[Rows from a 3D scene dataset]
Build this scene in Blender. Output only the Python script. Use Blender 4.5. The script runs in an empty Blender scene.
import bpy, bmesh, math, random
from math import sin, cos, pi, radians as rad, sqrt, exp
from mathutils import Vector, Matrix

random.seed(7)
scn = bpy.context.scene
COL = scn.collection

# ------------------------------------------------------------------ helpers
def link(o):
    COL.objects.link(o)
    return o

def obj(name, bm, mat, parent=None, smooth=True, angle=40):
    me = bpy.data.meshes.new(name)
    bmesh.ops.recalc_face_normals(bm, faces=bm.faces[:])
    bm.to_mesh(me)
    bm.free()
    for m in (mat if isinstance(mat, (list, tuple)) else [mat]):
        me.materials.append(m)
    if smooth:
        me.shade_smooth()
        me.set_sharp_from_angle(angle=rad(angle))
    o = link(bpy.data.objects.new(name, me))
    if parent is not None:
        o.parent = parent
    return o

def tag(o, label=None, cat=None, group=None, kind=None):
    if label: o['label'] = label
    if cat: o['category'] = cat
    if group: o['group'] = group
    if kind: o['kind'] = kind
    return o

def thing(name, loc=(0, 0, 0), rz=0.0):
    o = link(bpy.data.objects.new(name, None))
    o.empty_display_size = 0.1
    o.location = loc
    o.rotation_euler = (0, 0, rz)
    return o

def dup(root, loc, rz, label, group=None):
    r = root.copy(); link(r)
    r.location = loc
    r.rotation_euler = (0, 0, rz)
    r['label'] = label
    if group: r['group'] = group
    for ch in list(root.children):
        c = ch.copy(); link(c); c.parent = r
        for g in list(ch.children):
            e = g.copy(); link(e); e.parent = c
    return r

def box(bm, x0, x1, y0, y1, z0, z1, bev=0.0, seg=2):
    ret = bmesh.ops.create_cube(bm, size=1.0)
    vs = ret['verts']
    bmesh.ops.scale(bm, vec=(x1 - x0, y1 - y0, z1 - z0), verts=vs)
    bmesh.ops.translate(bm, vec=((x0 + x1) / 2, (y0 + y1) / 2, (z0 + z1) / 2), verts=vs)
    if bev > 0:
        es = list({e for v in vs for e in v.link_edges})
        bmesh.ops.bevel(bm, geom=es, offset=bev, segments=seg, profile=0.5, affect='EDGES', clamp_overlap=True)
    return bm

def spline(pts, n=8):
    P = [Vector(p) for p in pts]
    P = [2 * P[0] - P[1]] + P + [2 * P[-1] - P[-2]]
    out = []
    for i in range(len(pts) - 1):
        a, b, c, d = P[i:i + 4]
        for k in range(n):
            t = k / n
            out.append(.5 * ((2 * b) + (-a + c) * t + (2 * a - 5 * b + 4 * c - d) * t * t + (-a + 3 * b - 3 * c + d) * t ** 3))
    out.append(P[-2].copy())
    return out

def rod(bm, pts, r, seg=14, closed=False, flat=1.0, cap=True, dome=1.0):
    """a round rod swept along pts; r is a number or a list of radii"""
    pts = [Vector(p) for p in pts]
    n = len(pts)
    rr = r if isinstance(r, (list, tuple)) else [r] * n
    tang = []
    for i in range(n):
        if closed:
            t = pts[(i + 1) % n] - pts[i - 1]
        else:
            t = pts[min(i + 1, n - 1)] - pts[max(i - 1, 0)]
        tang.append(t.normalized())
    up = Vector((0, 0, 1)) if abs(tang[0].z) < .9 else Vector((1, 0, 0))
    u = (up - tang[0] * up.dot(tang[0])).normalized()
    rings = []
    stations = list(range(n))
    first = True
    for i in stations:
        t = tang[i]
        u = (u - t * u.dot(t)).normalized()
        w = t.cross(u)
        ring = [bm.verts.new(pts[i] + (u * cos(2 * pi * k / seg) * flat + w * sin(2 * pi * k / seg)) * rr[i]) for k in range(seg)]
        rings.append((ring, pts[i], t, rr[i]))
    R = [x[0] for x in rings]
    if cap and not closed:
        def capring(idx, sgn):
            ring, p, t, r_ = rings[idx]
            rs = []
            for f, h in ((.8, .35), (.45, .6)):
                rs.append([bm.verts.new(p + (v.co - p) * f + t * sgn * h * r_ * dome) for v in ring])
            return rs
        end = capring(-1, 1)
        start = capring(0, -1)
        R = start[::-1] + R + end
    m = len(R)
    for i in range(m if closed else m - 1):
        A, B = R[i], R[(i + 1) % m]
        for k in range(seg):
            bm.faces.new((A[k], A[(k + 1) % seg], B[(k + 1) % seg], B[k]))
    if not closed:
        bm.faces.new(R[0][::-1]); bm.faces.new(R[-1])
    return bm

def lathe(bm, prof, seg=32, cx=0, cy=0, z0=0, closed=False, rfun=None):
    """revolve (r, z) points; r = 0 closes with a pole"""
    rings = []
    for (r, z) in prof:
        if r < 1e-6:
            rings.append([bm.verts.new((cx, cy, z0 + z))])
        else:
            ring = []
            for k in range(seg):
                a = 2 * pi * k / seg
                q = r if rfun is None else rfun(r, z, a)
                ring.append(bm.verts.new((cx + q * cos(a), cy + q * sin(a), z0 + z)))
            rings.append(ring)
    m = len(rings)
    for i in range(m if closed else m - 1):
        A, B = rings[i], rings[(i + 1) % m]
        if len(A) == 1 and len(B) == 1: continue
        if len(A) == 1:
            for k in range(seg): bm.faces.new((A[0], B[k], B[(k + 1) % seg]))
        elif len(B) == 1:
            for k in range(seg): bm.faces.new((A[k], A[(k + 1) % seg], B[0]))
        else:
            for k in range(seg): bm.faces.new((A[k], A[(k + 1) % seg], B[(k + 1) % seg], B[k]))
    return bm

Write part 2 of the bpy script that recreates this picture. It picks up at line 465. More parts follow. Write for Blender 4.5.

Task statement: Reproduce the full set of records precisely.

Final result:
Build this scene in Blender. Output only the Python script. Use Blender 4.5. The script runs in an empty Blender scene.
import bpy, bmesh, math, random
from math import sin, cos, pi, radians as rad, sqrt, exp
from mathutils import Vector, Matrix

random.seed(7)
scn = bpy.context.scene
COL = scn.collection

# ------------------------------------------------------------------ helpers
def link(o):
    COL.objects.link(o)
    return o

def obj(name, bm, mat, parent=None, smooth=True, angle=40):
    me = bpy.data.meshes.new(name)
    bmesh.ops.recalc_face_normals(bm, faces=bm.faces[:])
    bm.to_mesh(me)
    bm.free()
    for m in (mat if isinstance(mat, (list, tuple)) else [mat]):
        me.materials.append(m)
    if smooth:
        me.shade_smooth()
        me.set_sharp_from_angle(angle=rad(angle))
    o = link(bpy.data.objects.new(name, me))
    if parent is not None:
        o.parent = parent
    return o

def tag(o, label=None, cat=None, group=None, kind=None):
    if label: o['label'] = label
    if cat: o['category'] = cat
    if group: o['group'] = group
    if kind: o['kind'] = kind
    return o

def thing(name, loc=(0, 0, 0), rz=0.0):
    o = link(bpy.data.objects.new(name, None))
    o.empty_display_size = 0.1
    o.location = loc
    o.rotation_euler = (0, 0, rz)
    return o

def dup(root, loc, rz, label, group=None):
    r = root.copy(); link(r)
    r.location = loc
    r.rotation_euler = (0, 0, rz)
    r['label'] = label
    if group: r['group'] = group
    for ch in list(root.children):
        c = ch.copy(); link(c); c.parent = r
        for g in list(ch.children):
            e = g.copy(); link(e); e.parent = c
    return r

def box(bm, x0, x1, y0, y1, z0, z1, bev=0.0, seg=2):
    ret = bmesh.ops.create_cube(bm, size=1.0)
    vs = ret['verts']
    bmesh.ops.scale(bm, vec=(x1 - x0, y1 - y0, z1 - z0), verts=vs)
    bmesh.ops.translate(bm, vec=((x0 + x1) / 2, (y0 + y1) / 2, (z0 + z1) / 2), verts=vs)
    if bev > 0:
        es = list({e for v in vs for e in v.link_edges})
        bmesh.ops.bevel(bm, geom=es, offset=bev, segments=seg, profile=0.5, affect='EDGES', clamp_overlap=True)
    return bm

def spline(pts, n=8):
    P = [Vector(p) for p in pts]
    P = [2 * P[0] - P[1]] + P + [2 * P[-1] - P[-2]]
    out = []
    for i in range(len(pts) - 1):
        a, b, c, d = P[i:i + 4]
        for k in range(n):
            t = k / n
            out.append(.5 * ((2 * b) + (-a + c) * t + (2 * a - 5 * b + 4 * c - d) * t * t + (-a + 3 * b - 3 * c + d) * t ** 3))
    out.append(P[-2].copy())
    return out

def rod(bm, pts, r, seg=14, closed=False, flat=1.0, cap=True, dome=1.0):
    """a round rod swept along pts; r is a number or a list of radii"""
    pts = [Vector(p) for p in pts]
    n = len(pts)
    rr = r if isinstance(r, (list, tuple)) else [r] * n
    tang = []
    for i in range(n):
        if closed:
            t = pts[(i + 1) % n] - pts[i - 1]
        else:
            t = pts[min(i + 1, n - 1)] - pts[max(i - 1, 0)]
        tang.append(t.normalized())
    up = Vector((0, 0, 1)) if abs(tang[0].z) < .9 else Vector((1, 0, 0))
    u = (up - tang[0] * up.dot(tang[0])).normalized()
    rings = []
    stations = list(range(n))
    first = True
    for i in stations:
        t = tang[i]
        u = (u - t * u.dot(t)).normalized()
        w = t.cross(u)
        ring = [bm.verts.new(pts[i] + (u * cos(2 * pi * k / seg) * flat + w * sin(2 * pi * k / seg)) * rr[i]) for k in range(seg)]
        rings.append((ring, pts[i], t, rr[i]))
    R = [x[0] for x in rings]
    if cap and not closed:
        def capring(idx, sgn):
            ring, p, t, r_ = rings[idx]
            rs = []
            for f, h in ((.8, .35), (.45, .6)):
                rs.append([bm.verts.new(p + (v.co - p) * f + t * sgn * h * r_ * dome) for v in ring])
            return rs
        end = capring(-1, 1)
        start = capring(0, -1)
        R = start[::-1] + R + end
    m = len(R)
    for i in range(m if closed else m - 1):
        A, B = R[i], R[(i + 1) % m]
        for k in range(seg):
            bm.faces.new((A[k], A[(k + 1) % seg], B[(k + 1) % seg], B[k]))
    if not closed:
        bm.faces.new(R[0][::-1]); bm.faces.new(R[-1])
    return bm

def lathe(bm, prof, seg=32, cx=0, cy=0, z0=0, closed=False, rfun=None):
    """revolve (r, z) points; r = 0 closes with a pole"""
    rings = []
    for (r, z) in prof:
        if r < 1e-6:
            rings.append([bm.verts.new((cx, cy, z0 + z))])
        else:
            ring = []
            for k in range(seg):
                a = 2 * pi * k / seg
                q = r if rfun is None else rfun(r, z, a)
                ring.append(bm.verts.new((cx + q * cos(a), cy + q * sin(a), z0 + z)))
            rings.append(ring)
    m = len(rings)
    for i in range(m if closed else m - 1):
        A, B = rings[i], rings[(i + 1) % m]
        if len(A) == 1 and len(B) == 1: continue
        if len(A) == 1:
            for k in range(seg): bm.faces.new((A[0], B[k], B[(k + 1) % seg]))
        elif len(B) == 1:
            for k in range(seg): bm.faces.new((A[k], A[(k + 1) % seg], B[0]))
        else:
            for k in range(seg): bm.faces.new((A[k], A[(k + 1) % seg], B[(k + 1) % seg], B[k]))
    return bm

Write part 2 of the bpy script that recreates this picture. It picks up at line 465. More parts follow. Write for Blender 4.5.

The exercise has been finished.